▶ EXERCISE GOAL:
Quote the records that follow in full and exactly; leave out the pictures.

▶ GIVEN DATA:
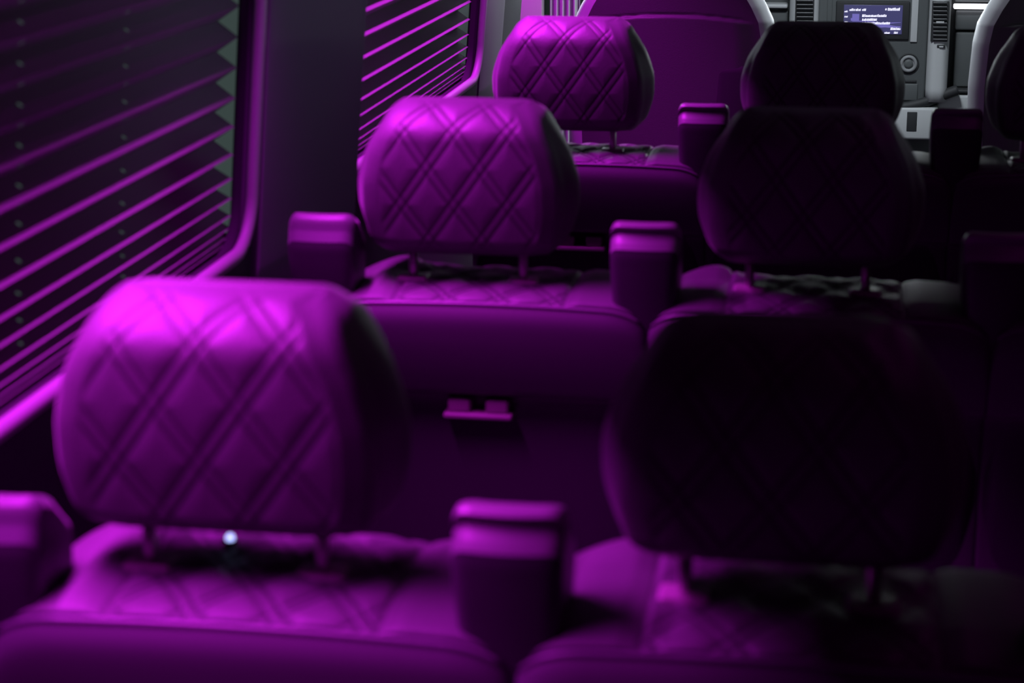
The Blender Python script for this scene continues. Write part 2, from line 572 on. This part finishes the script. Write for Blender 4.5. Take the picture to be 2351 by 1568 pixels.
# ------------------------------------------------------------------ left wall, windows, blinds
def wx(z, off=0.0):
    return -0.820 + (z - 1.0) * 0.085 + off


def wall_sheet(name, y0, y1, z0, z1, m, off=0.0, thick=0.03, kind='structure'):
    V = []
    for y in (y0, y1):
        for z in (z0, z1):
            V += [(wx(z, off), y, z), (wx(z, off) - thick, y, z)]
    F = [(0, 2, 6, 4), (1, 5, 7, 3), (0, 1, 3, 2), (4, 6, 7, 5), (0, 4, 5, 1), (2, 3, 7, 6)]
    return V, F


W1 = (0.55, 2.635, 0.935, 1.56)
W2 = (3.00, 4.42, 0.935, 1.56)
ROOF = 1.95
V, F = [], []
for (a, b, c, d) in ((-0.9, 6.4, 0.0, W1[2]), (-0.9, 6.4, W1[3], ROOF), (-0.9, W1[0], W1[2], W1[3]), (W1[1], W2[0], W1[2], W1[3]), (W2[1], 5.0, W1[2], W1[3])):
    v, f = wall_sheet('', a, b, c, d, None)
    F += [tuple(q + len(V) for q in ff) for ff in f]; V += v
tag(raw('wall_left', V, F, M_LOWWALL, smooth=False), kind='structure')


def rounded_loop(y0, y1, z0, z1, r, off, n=8):
    pts = []
    for (cy, cz, a0) in ((y1 - r, z0 + r, -90), (y1 - r, z1 - r, 0), (y0 + r, z1 - r, 90), (y0 + r, z0 + r, 180)):
        for q in range(n + 1):
            a = math.radians(a0 + 90 * q / n)
            y, z = cy + r * math.cos(a), cz + r * math.sin(a)
            pts.append((wx(z, off), y, z))
    return pts


PLEAT_Z = [1.155 + 0.0425 * k for k in range(9, 0, -1)] + [1.155, 1.115, 1.075, 1.041, 1.013, 0.988, 0.971, 0.960, 0.952, 0.946]


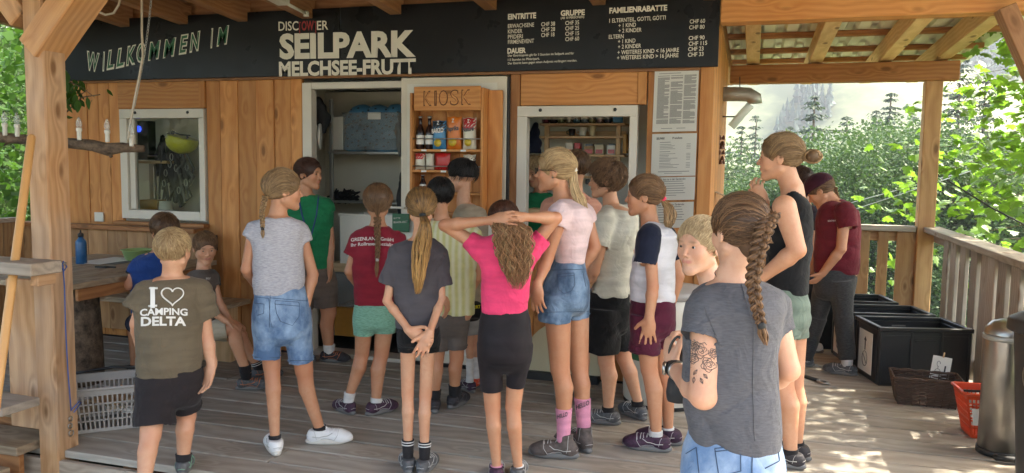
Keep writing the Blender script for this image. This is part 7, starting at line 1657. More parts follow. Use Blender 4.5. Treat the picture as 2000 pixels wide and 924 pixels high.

▶ FINISHED ANSWER:
The Blender Python script for this scene continues. Write part 2, from line 572 on. This part finishes the script. Write for Blender 4.5. Take the picture to be 2351 by 1568 pixels.
# ------------------------------------------------------------------ left wall, windows, blinds
def wx(z, off=0.0):
    return -0.820 + (z - 1.0) * 0.085 + off


def wall_sheet(name, y0, y1, z0, z1, m, off=0.0, thick=0.03, kind='structure'):
    V = []
    for y in (y0, y1):
        for z in (z0, z1):
            V += [(wx(z, off), y, z), (wx(z, off) - thick, y, z)]
    F = [(0, 2, 6, 4), (1, 5, 7, 3), (0, 1, 3, 2), (4, 6, 7, 5), (0, 4, 5, 1), (2, 3, 7, 6)]
    return V, F


W1 = (0.55, 2.635, 0.935, 1.56)
W2 = (3.00, 4.42, 0.935, 1.56)
ROOF = 1.95
V, F = [], []
for (a, b, c, d) in ((-0.9, 6.4, 0.0, W1[2]), (-0.9, 6.4, W1[3], ROOF), (-0.9, W1[0], W1[2], W1[3]), (W1[1], W2[0], W1[2], W1[3]), (W2[1], 5.0, W1[2], W1[3])):
    v, f = wall_sheet('', a, b, c, d, None)
    F += [tuple(q + len(V) for q in ff) for ff in f]; V += v
tag(raw('wall_left', V, F, M_LOWWALL, smooth=False), kind='structure')


def rounded_loop(y0, y1, z0, z1, r, off, n=8):
    pts = []
    for (cy, cz, a0) in ((y1 - r, z0 + r, -90), (y1 - r, z1 - r, 0), (y0 + r, z1 - r, 90), (y0 + r, z0 + r, 180)):
        for q in range(n + 1):
            a = math.radians(a0 + 90 * q / n)
            y, z = cy + r * math.cos(a), cz + r * math.sin(a)
            pts.append((wx(z, off), y, z))
    return pts


PLEAT_Z = [1.155 + 0.0425 * k for k in range(9, 0, -1)] + [1.155, 1.115, 1.075, 1.041, 1.013, 0.988, 0.971, 0.960, 0.952, 0.946]


Keep writing the Blender script for this image. This is part 7, starting at line 1657. More parts follow. Use Blender 4.5. Treat the picture as 2000 pixels wide and 924 pixels high.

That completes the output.